SOURCE / MARKETS
Macao eyes slot in global market for gaming devices
Published: Dec 17, 2019 10:03 PM

Slot machines Photo: VCG

Macao may hold a winning hand in the form of its gambling industry amid an economic diversification push and make itself into a major exporter of gaming products, said the head of a local business association. 

The transition from being import-heavy in terms of gaming devices such as slot machines is still a long way off, but the addition of Huawei to a US trade blacklist is serving as a wakeup call for Macao to muse about making slot machines on its own, Kevin Ho King Lun, president of the Industry and Commerce Association of Macau (INCA), told the Global Times in an interview on Monday.

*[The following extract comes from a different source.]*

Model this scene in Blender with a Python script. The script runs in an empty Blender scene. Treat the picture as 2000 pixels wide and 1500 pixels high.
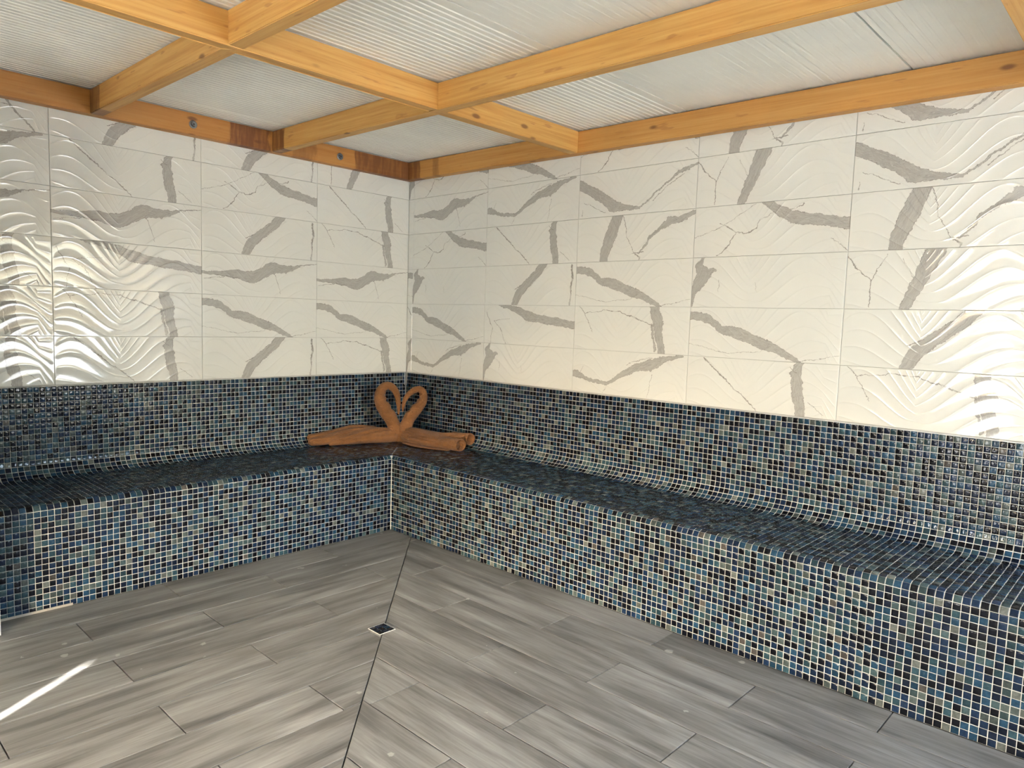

Take the slot machines installed in Macao's casinos. They are mostly made in the US, Australia and Japan. But if one day the US suspends selling those machines to Macao, a move that might be copied by Australia and Japan, the city's gaming sector could be paralyzed overnight, Ho explained. 

This concern is driving the development of Macao's proprietary gaming devices, a vision fitting into the push for industrial innovation and potentially catapulting Macao into a sizable city with exports, he explained. 

Exports are a lesser-known part of the local economy. Macao's exports, which are mostly clothes and textiles, wine and tobacco, diamond jewelry, and machinery and transport equipment, jumped 9.6 percent year-on-year to 1.17 billion Macao patacas ($145.89 million) in October, mainly driven by re-exports, according to local official data.

Photo: GT

 

The Chinese answer to Las Vegas raked in 269.62 billion Macao patacas in gross gaming revenue in the first 11 months of the year, according to data from the city's Gaming Inspection and Coordination Bureau.

By comparison, the western US state of Nevada, home to Las Vegas, collected $12 billion in gaming revenues in the 12 months ended on October 31, showed figures from the Nevada Gaming Control Board - only about one-third of Macao's total.

Macao's reputation as the world's casino capital is a foundation for its future emergence in gambling machine maker, market watchers said.

The size of the global slot machine market is forecast to exceed $24 billion by 2022, according to an industry report published in September 2018.

"Gambling machines made in Macao, the world's largest gambling city, are likely to be well-received across the globe," Ho at INCA said.

Macao could be heading efforts to make chips used in playing cards and develop the probability algorithms for slot machines, he suggested, and the gaming devices could be made in many industrial estates in the city that lie empty or be outsourced to other places.